"Жертвенной любви к искусству Куинджи требовал от своих учеников. Именно с этого начинался для него настоящий творец. Среди академистов ходил рассказ, как явился к Архипу Ивановичу за советом один чиновник. Его эскизы понравились Куинджи, и он похвалил их. И тогда чиновник стал жаловаться: "Семья, служба мешают искусству". И между Куинджи и пришедшим состоялся такой диалог:
– Сколько вы часов на службе? - спросил художник.
– От десяти утра до пяти вечера, - последовал ответ.
– А что вы делаете от четырех до десяти?
– То есть как от четырех до десяти?
– Именно от четырех утра!
– Но я сплю.
– Значит, вы проспите всю свою жизнь, - беспощадно заключил Архип Иванович".
"Эйнштейну пришлось однажды выступить в Лондоне, когда там обсуждали судьбы ученых - эмигрантов из Германии. Нужно было найти им работу. Эйнштейн предложил в качестве особенно подходящего места для ученого должность смотрителя маяка. У другого такая неожиданная рекомендация была бы совершенно неуместной. Но когда Эйнштейн говорил об одиночестве на маяке, способствующем исследовательской мысли, это было выражением собственной давней мечты…"
"…Он много раз говорил мне, - вспоминает Инфельд, - что охотно работал бы физически, занимался каким-нибудь полезным ремеслом, например сапожным, но не хотел бы зарабатывать, преподавая физику в университете. За этими словами кроется глубокий смысл. Они выражают своего рода "религиозное чувство", с каким он относится к научной работе. Физика - дело столь великое и важное, что нельзя выменивать ее на деньги. Лучше зарабатывать на жизнь трудом, например, смотрителя маяка или сапожника и держать физику в отдалении от вопросов хлеба насущного. Хотя такая позиция должна казаться наивной, она тем не менее характерна для Эйнштейна".

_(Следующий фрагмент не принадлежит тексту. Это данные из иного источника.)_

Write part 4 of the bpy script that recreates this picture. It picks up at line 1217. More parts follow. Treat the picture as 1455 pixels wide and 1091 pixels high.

Кузнецов Б.Г. Эйнштейн: жизнь, смерть, бессмертие. М.: Наука, 1972. С.40-41.
УРВ НА БЫТ
УЖЕСТОЧЕНИЕ РАСПОРЯДКА ДНЯ
ХОД ВНЕШНИХ ОБСТОЯТЕЛЬСТВ
ОТВЕТ ТВОРЧЕСКОЙ ЛИЧНОСТИ
Из воспоминаний академика Константина Ивановича Скрябина:
"В то время был популярен Леонид Андреев. Его рассказы читались и перечитывались. Пессимизм писателя, его неверие в силу и разум человека были мне чужды. Но многим они импонировали. И словесные баталии на эту тему то затихали, то разгорались. Рьяным моим противником в спорах был работник городского управления Инзов. За участие в студенческой забастовке Инзов был исключен из университета и выслан из Петербурга. В Алма-Ате он жил уже давно. Жизнь задавила его. Некогда он мечтал вернуться в Петербург, кончить университет, заняться научной работой. Но разрешения на въезд в Петербург ему никак не давали. Потом женился на девушке из мещанской семьи, пошли дети, вырваться в Петербург было уже невозможно, и он влачил жалкое существование чиновника глухой провинции. Озлобился, бьш твердо убежден в том, что нет ничего светлого и хорошего. Любил говорить о хрупкости счастья, о беззащитности людей перед законом, властью, смертью".
Когда один из знакомых спросил Инфельда, почему Эйнштейн не стрижет волос, носит какую-то немыслимую куртку, не надевает носков, подтяжек, пояса, галстука, Инфельд объяснил это стремлением освободиться от повседневных забот.